Other technical changes noted by staff include:
- Adding a cross-reference to the Telecommunications Act and defining telecom terms in the resolution;
- Requiring compliance with the adopted International Fire Code for flammable/combustible storage thresholds that appear in the draft (Sabrina said those numerical thresholds come from the fire code);
- Adding a definition for meteorological towers distinct from wind turbines, consistent with state statute and standard definitions;
- Creating a formal CUP-extension process (allowing a 12-month extension in some cases, situationally requiring PNZ/BOCC review);
- Standardizing zoning-certificate triggers for accessory structures to 225 square feet (previously different thresholds for commercial and residential);
- Adding rural addressing rules so separate structures (for example, a barn half a mile from a house) can receive distinct addresses for emergency response;
- Removing some nuisance items (for example, barking-dog language tied strictly to property-line noise) after consulting code enforcement.

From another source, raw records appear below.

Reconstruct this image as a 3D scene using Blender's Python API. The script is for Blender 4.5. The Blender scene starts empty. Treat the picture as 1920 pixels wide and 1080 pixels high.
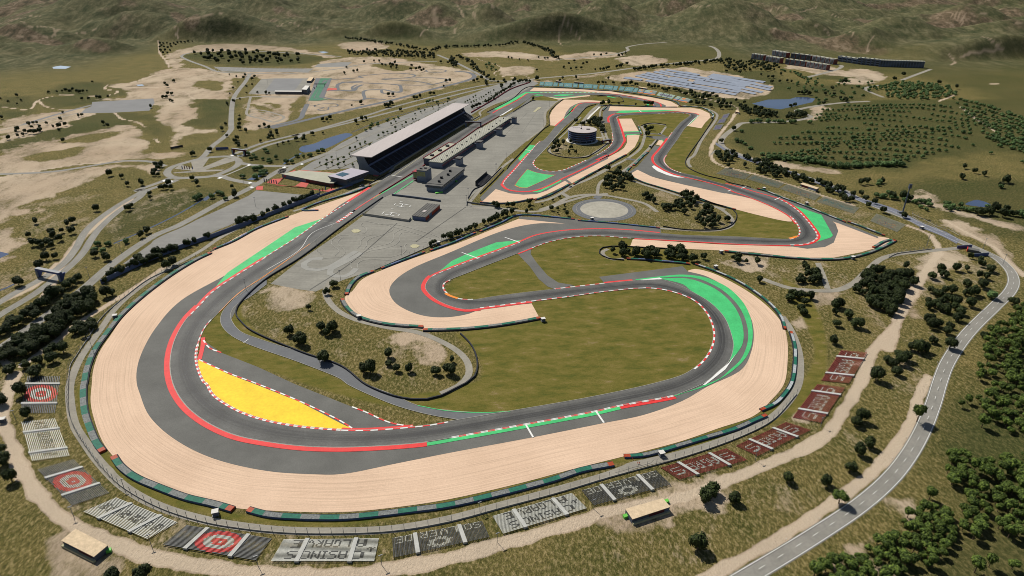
import bpy, bmesh, math, random
import numpy as np
from mathutils import Vector, Matrix
random.seed(7); np.random.seed(7)
SC = bpy.context.scene
COL = SC.collection
# ------------------------------------------------------------------ camera
FPX, PITCH, CAMH = 1220.0, math.radians(27.35), 260.0
cam = bpy.data.cameras.new('camera'); camo = bpy.data.objects.new('camera', cam); COL.objects.link(camo)
cam.sensor_width = 36; cam.lens = FPX/1920*36; cam.clip_start = 1; cam.clip_end = 60000
camo.location = (0, 0, CAMH); camo.rotation_euler = (math.pi/2-PITCH, 0, 0); SC.camera = camo
SC.cycles.filter_width = 0.95
SC.render.resolution_x = 1024; SC.render.resolution_y = 576
# ------------------------------------------------------------------ light
SUN_EL = 49.0
sdir = Vector((0.62, -0.78, 0)).normalized()          # direction the shadows fall
sunv = Vector((sdir.x*math.cos(math.radians(SUN_EL)), sdir.y*math.cos(math.radians(SUN_EL)), -math.sin(math.radians(SUN_EL))))
sl = bpy.data.lights.new('sun', 'SUN'); sl.energy = 4.6; sl.angle = math.radians(0.5); sl.color = (1, .95, .87)
so = bpy.data.objects.new('sun', sl); COL.objects.link(so); so.rotation_euler = sunv.to_track_quat('-Z', 'Y').to_euler(); so.location = (0, 0, 900)
W = bpy.data.worlds.new('World'); SC.world = W; W.use_nodes = True
nt = W.node_tree; nt.nodes.clear()
sky = nt.nodes.new('ShaderNodeTexSky'); sky.sky_type = 'NISHITA'; sky.sun_disc = False
sky.sun_elevation = math.radians(SUN_EL); sky.sun_rotation = math.atan2(-sdir.x, -sdir.y)
bg = nt.nodes.new('ShaderNodeBackground'); bg.inputs[1].default_value = 0.055
wo = nt.nodes.new('ShaderNodeOutputWorld'); nt.links.new(sky.outputs[0], bg.inputs[0]); nt.links.new(bg.outputs[0], wo.inputs[0])
SC.view_settings.view_transform = 'Standard'; SC.view_settings.look = 'None'; SC.view_settings.exposure = 0.08; SC.view_settings.gamma = 1
# ------------------------------------------------------------------ picture <-> ground
CP, SP = math.cos(PITCH), math.sin(PITCH)
def G(x, y, z=0.0):
    v = (540-y)/FPX; u = (x-960)/FPX
    t = (z-CAMH)/(-SP+v*CP)
    return Vector((u*t, (CP+v*SP)*t, z))
def toPx(X, Y, Z=0.0):
    d = Y*CP-(Z-CAMH)*SP; up = Y*SP+(Z-CAMH)*CP
    return 960+X/d*FPX, 540-up/d*FPX
# traced outlines are written in enlargement coordinates: key -> (x0, y0, scale)
KEY = dict(A=(0,0,3), B=(640,0,3), C=(1280,0,3), D=(0,360,3), E=(640,360,3), F=(1280,360,3), G=(0,720,3), H=(640,720,3), I=(1280,720,3),
 J=(900,130,8), K=(1120,130,8), L=(900,260,8), M=(1120,260,8), N=(480,260,8), O=(660,180,8), P=(700,290,8), Q=(560,370,6), S=(0,0,1),
 T=(440,120,8), U=(300,230,7.385), V=(0,350,6), R=(0,500,6), W=(1320,290,6.836), X=(1640,330,6.836), Y=(1400,80,10.667), Z=(1560,80,10.667),
 a=(1000,140,6), b=(0,0,4), c=(100,940,9), d=(1150,840,6.75), e=(1760,440,12), f=(1030,220,15.88), g=(0,690,12), h=(0,770,12), i=(60,850,12), j=(150,920,10.095), k=(300,970,9.6), l=(1230,790,9.6), m=(1380,770,12), n=(1480,650,7.2))
def px(s):
    out = []
    k = KEY['S']
    for tok in s.replace(';', ' ').split():
        if ':' in tok:
            kk, tok = tok.split(':'); k = KEY[kk]
            if not tok: continue
        v = tok.split(',')
        out.append((k[0]+float(v[0])/k[2], k[1]+float(v[1])/k[2])+tuple(float(q) for q in v[2:]))
    return out
def g(s, z=0.0): return [G(p[0], p[1], z) for p in px(s)]
def crs(pts, closed=False, step=5.0):
    n = len(pts); out = []
    for i in range(n if closed else n-1):
        p1, p2 = pts[i], pts[(i+1) % n]
        p0 = pts[(i-1) % n] if (closed or i > 0) else p1*2-p2
        p3 = pts[(i+2) % n] if (closed or i+2 < n) else p2*2-p1
        def tj(a, b): return max((b-a).length, 1e-3)**0.5
        t0 = 0; t1 = t0+tj(p0, p1); t2 = t1+tj(p1, p2); t3 = t2+tj(p2, p3)
        m = max(1, min(16, int((p2-p1).length/step)))
        for q in range(m):
            t = t1+(t2-t1)*q/m
            A1 = p0*((t1-t)/(t1-t0))+p1*((t-t0)/(t1-t0)); A2 = p1*((t2-t)/(t2-t1))+p2*((t-t1)/(t2-t1)); A3 = p2*((t3-t)/(t3-t2))+p3*((t-t2)/(t3-t2))
            B1 = A1*((t2-t)/(t2-t0))+A2*((t-t0)/(t2-t0)); B2 = A2*((t3-t)/(t3-t1))+A3*((t-t1)/(t3-t1))
            out.append(B1*((t2-t)/(t2-t1))+B2*((t-t1)/(t2-t1)))
    if not closed: out.append(pts[-1].copy())
    return out
def resample(path, step=None, n=None):
    P = np.array([(p.x, p.y, p.z) for p in path]); d = np.r_[0, np.cumsum(np.linalg.norm(np.diff(P, axis=0), axis=1))]
    if n is None: n = max(2, int(round(d[-1]/step))+1)
    t = np.linspace(0, d[-1], n)
    return [Vector((np.interp(q, d, P[:, 0]), np.interp(q, d, P[:, 1]), np.interp(q, d, P[:, 2]))) for q in t]
def plen(path): return sum((path[i+1]-path[i]).length for i in range(len(path)-1))
def sub(path, a, b):
    """the stretch of a path between the points nearest to a and to b"""
    ia = min(range(len(path)), key=lambda i: (path[i]-a).length); ib = min(range(len(path)), key=lambda i: (path[i]-b).length)
    return path[ia:ib+1] if ia < ib else path[ib:ia+1]
# ------------------------------------------------------------------ objects
def tag(o, label=None, cat=None, group=None, kind=None):
    if label: o['label'] = label
    if cat: o['category'] = cat
    if group: o['group'] = group
    if kind: o['kind'] = kind
    return o
def thing(name, label, cat, loc=(0, 0, 0), rz=0.0, group=None):
    o = bpy.data.objects.new(name, None); COL.objects.link(o); o.location = loc; o.rotation_euler = (0, 0, rz); o.empty_display_size = 2
    return tag(o, label, cat, group)
def mesh_obj(name, verts, faces, mats, parent=None, mi=None, uvs=None, smooth=False, label=None, kind=None):
    me = bpy.data.meshes.new(name); me.from_pydata([tuple(v) for v in verts], [], faces)
    if not isinstance(mats, (list, tuple)): mats = [mats]
    for m in mats: me.materials.append(m)
    if mi is not None: me.polygons.foreach_set('material_index', mi)
    if uvs is not None:
        uv = me.uv_layers.new(name='UVMap'); li = np.empty(len(me.loops), dtype=np.int32); me.loops.foreach_get('vertex_index', li)
        uv.data.foreach_set('uv', np.array(uvs, dtype=np.float32)[li].ravel())
    if smooth: me.polygons.foreach_set('use_smooth', [True]*len(me.polygons))
    me.update()
    o = bpy.data.objects.new(name, me); COL.objects.link(o)
    if parent is not None: o.parent = parent
    return tag(o, label=label, kind=kind)
class MB:
    """collects shapes of one part, then builds ONE mesh"""
    def __init__(s, org=(0, 0, 0), ang=0.0):
        s.v = []; s.f = []; s.m = []; s.o = Vector(org); s.c = math.cos(ang); s.s = math.sin(ang)
    def T(s, p): return (s.o.x+p[0]*s.c-p[1]*s.s, s.o.y+p[0]*s.s+p[1]*s.c, s.o.z+p[2])
    def box(s, x0, x1, y0, y1, z0, z1, m=0):
        b = len(s.v)
        for z in (z0, z1):
            for (x, y) in ((x0, y0), (x1, y0), (x1, y1), (x0, y1)): s.v.append(s.T((x, y, z)))
        for q in ((3, 2, 1, 0), (4, 5, 6, 7), (0, 1, 5, 4), (1, 2, 6, 5), (2, 3, 7, 6), (3, 0, 4, 7)): s.f.append([b+i for i in q]); s.m.append(m)
    def prism(s, pts, z0, z1, m=0, top=None):
        b = len(s.v); n = len(pts)
        for p in pts: s.v.append(s.T((p[0], p[1], z0)))
        for i, p in enumerate(pts): s.v.append(s.T((p[0], p[1], z1 if not isinstance(z1, (list, tuple)) else z1[i])))
        s.f.append([b+n-1-i for i in range(n)]); s.m.append(m); s.f.append([b+n+i for i in range(n)]); s.m.append(m if top is None else top)
        for i in range(n): j = (i+1) % n; s.f.append([b+i, b+j, b+n+j, b+n+i]); s.m.append(m)
    def cyl(s, x, y, z0, z1, r0, r1=None, n=8, m=0):
        r1 = r0 if r1 is None else r1; b = len(s.v)
        for z, r in ((z0, r0), (z1, r1)):
            for i in range(n): a = 2*math.pi*i/n; s.v.append(s.T((x+r*math.cos(a), y+r*math.sin(a), z)))
        s.f.append([b+n-1-i for i in range(n)]); s.m.append(m); s.f.append([b+n+i for i in range(n)]); s.m.append(m)
        for i in range(n): j = (i+1) % n; s.f.append([b+i, b+j, b+n+j, b+n+i]); s.m.append(m)
    def bar(s, a, b_, r, m=0, n=5):
        a = Vector(a); b_ = Vector(b_); d = (b_-a).normalized(); q = d.orthogonal().normalized(); w = d.cross(q); b = len(s.v)
        for c in (a, b_):
            for i in range(n): t = 2*math.pi*i/n; s.v.append(s.T(c+(q*math.cos(t)+w*math.sin(t))*r))
        s.f.append([b+n-1-i for i in range(n)]); s.m.append(m); s.f.append([b+n+i for i in range(n)]); s.m.append(m)
        for i in range(n): j = (i+1) % n; s.f.append([b+i, b+j, b+n+j, b+n+i]); s.m.append(m)
    def quad(s, p, m=0):
        b = len(s.v); s.v += [s.T(q) for q in p]; s.f.append(list(range(b, b+len(p)))); s.m.append(m)
    def build(s, name, mats, parent=None, label=None, kind=None, smooth=False):
        return mesh_obj(name, s.v, s.f, mats, parent, s.m, None, smooth, label, kind)
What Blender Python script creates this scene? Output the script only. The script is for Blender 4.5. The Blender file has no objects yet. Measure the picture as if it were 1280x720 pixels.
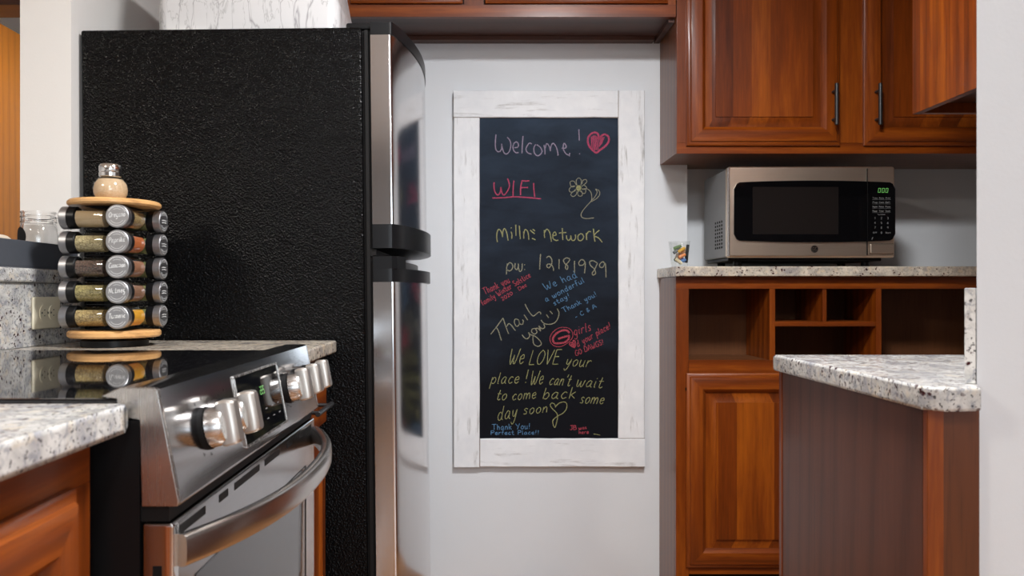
import bpy, bmesh, math, random
from mathutils import Vector, Matrix
random.seed(7)
R = math.radians
sc = bpy.context.scene
C = sc.collection

# ------------------------------------------------------------------ camera, world, lights, exposure
H = 1.04                       # camera height; depth is +Y
FPX, CX, CY = 1000.0, 600.0, 367.0
cd = bpy.data.cameras.new('camera'); cam = bpy.data.objects.new('camera', cd); C.objects.link(cam)
cam.location = (0, 0, H); cam.rotation_euler = (R(90), 0, 0)
cd.sensor_width = 36; cd.lens = 36*FPX/1280; cd.shift_x = (640-CX)/1280; cd.shift_y = (CY-360)/1280
cd.clip_start = 0.02
cd.dof.use_dof = True; cd.dof.focus_distance = 2.5; cd.dof.aperture_fstop = 9
sc.camera = cam
w = bpy.data.worlds.new('world'); sc.world = w; w.use_nodes = True
w.node_tree.nodes['Background'].inputs[0].default_value = (0.75, 0.85, 1, 1)
w.node_tree.nodes['Background'].inputs[1].default_value = 0.6
sc.view_settings.view_transform = 'Standard'; sc.view_settings.look = 'None'
sc.view_settings.gamma = 1; sc.view_settings.use_curve_mapping = False
sc.view_settings.exposure = 0.72
sc.cycles.use_denoising = True
sc.cycles.max_bounces = 10; sc.cycles.glossy_bounces = 6; sc.cycles.transparent_max_bounces = 16
sc.cycles.sample_clamp_indirect = 6
LAMPS = [(0.36, 1.12, 36, (.975, .98, 1)), (0.10, -0.75, 12, (.98, .98, 1)), (-1.95, -0.15, 26, (1, .93, .82)), (-1.50, 3.35, 16, (1, .95, .88)), (1.15,-1.8,8,(.98,.98,1))]  # unseen ceiling lights; most are added to fill the scene
def area(name, loc, rot, sx, sy, power, col, shape='RECTANGLE'):
    l = bpy.data.lights.new(name, 'AREA'); l.shape = shape; l.size = sx; l.size_y = sy
    l.energy = power; l.color = col
    o = bpy.data.objects.new(name, l); C.objects.link(o); o.location = loc; o.rotation_euler = rot
    return o
for i, (x, y, e, col) in enumerate(LAMPS):
    area('unseen_ceiling_lamp', (x, y, 2.405), (0, 0, 0), .34, .34, e, col, 'DISK')
# added fill light, set at an invented window behind the camera
area('added_window_fill', (1.45, -3.42, 1.40), (R(90), 0, 0), 2.3, 1.4, 29, (.82, .92, 1))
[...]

Commissioners pressed staff for sourcing on some changes (for example, the transcript of the meeting shows a commissioner asking where the change from 1,000 feet to 2,500 feet for a separation standard came from). Sabrina said she researched other Wyoming counties (Laramie, Sheridan, Albany) and some national examples and that she would look up the specific origin for that distance and report back to commissioners.
Sabrina described the process steps: staff posted the public notice on Sept. 30, the public-review draft is on the county website, the PNZ public hearing is scheduled for Nov. 19, and BOCC public hearings are scheduled for Dec. 2 (with a contingency date of Dec. 16 if BOCC tables action). She emphasized this meeting was a presentation and work session; the commission will consider taking a vote at its next meeting in November.
On other upcoming items, staff said the commission can expect a cell-tower variance for a 300-foot tower near Pathfinder at the November meeting (the applicant seeks a reduced fall-zone setback from 600 feet to 100 feet), a major two-lot subdivision, and a previously tabled zone-change request that staff expects the commission to untable and deny so it does not remain indefinitely on the docket.
Votes at a glance: the only formal action recorded in the transcript was the commission's approval of minutes from the Aug. 12, 2025 meeting. The motion to approve the minutes as prepared passed by voice vote; the transcript records unanimous "aye" and no opposition.
The presentation closed with staff noting the document remains a living draft. "We're going to note changes that we're like, oh, we just need to change this or we just need to change that," Sabrina said, adding staff will post any corrected version after the commission's next review. Commissioners discussed the frequency of formal updates; several said periodic review (for example, every two years for substantive items with smaller edits tracked annually) would help balance regulatory certainty and responsiveness to new land-use issues.
The commission did not take a vote on the zoning-text amendment at the Oct. 14 meeting; next formal steps are the Nov. 19 PNZ public hearing and the Dec. 2 BOCC public hearing, per staff's timeline.